EXTRACTED DATA:
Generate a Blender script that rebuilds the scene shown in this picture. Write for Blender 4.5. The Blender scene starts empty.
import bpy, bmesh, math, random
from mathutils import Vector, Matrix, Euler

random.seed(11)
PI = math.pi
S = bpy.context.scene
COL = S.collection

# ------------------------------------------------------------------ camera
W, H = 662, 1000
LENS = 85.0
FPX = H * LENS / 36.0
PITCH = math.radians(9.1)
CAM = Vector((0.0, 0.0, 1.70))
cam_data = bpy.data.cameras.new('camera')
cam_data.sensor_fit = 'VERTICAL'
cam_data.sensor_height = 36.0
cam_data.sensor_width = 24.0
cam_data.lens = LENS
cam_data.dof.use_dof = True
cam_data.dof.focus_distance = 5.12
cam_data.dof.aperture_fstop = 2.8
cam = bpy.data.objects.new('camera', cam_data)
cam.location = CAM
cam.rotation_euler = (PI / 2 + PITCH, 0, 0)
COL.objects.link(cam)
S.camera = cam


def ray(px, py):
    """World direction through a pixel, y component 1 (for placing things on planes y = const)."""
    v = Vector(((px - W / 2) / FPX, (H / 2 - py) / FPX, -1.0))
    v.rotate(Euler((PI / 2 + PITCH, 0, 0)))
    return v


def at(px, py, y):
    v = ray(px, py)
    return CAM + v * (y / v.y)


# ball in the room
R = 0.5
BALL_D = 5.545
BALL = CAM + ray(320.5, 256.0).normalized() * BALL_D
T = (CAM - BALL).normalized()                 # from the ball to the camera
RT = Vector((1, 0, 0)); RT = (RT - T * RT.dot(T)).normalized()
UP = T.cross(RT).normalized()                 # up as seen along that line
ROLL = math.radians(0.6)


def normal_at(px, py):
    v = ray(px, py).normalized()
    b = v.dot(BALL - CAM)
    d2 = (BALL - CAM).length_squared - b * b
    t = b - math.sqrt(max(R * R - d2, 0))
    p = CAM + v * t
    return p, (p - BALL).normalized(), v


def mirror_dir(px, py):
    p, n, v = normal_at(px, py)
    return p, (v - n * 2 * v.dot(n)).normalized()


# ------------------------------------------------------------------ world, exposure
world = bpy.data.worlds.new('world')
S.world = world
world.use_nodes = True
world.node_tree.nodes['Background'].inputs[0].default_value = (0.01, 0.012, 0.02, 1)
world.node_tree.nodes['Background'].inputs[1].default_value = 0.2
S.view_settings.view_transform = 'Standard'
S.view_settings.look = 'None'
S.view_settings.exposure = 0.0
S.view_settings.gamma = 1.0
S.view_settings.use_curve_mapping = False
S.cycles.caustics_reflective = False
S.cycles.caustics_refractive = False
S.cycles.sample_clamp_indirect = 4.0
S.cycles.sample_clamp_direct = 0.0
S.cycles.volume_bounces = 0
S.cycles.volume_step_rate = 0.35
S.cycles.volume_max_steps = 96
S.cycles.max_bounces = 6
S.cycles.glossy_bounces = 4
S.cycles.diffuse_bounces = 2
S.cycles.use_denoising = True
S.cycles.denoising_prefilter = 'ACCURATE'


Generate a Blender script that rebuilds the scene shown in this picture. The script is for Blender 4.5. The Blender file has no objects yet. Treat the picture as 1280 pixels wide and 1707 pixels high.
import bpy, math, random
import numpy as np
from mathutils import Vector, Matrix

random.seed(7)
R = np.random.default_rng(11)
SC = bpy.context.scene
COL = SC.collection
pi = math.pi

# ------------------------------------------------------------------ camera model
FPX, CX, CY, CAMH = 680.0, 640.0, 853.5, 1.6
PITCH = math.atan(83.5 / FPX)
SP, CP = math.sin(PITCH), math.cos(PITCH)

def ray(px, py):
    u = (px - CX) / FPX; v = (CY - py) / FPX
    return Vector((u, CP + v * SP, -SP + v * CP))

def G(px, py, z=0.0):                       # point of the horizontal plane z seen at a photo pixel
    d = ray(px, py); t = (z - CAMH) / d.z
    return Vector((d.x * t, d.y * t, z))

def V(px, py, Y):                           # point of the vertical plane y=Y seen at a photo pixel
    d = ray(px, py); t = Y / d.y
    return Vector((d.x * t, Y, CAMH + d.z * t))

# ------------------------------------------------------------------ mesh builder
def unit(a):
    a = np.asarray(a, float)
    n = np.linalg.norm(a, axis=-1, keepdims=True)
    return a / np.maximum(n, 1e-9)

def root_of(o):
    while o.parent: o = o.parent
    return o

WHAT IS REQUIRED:
Pick each line holding the word "this" out of the data and copy it.

COMPLETE RESPONSE:
Generate a Blender script that rebuilds the scene shown in this picture. Write for Blender 4.5. The Blender scene starts empty.
Generate a Blender script that rebuilds the scene shown in this picture. The script is for Blender 4.5. The Blender file has no objects yet. Treat the picture as 1280 pixels wide and 1707 pixels high.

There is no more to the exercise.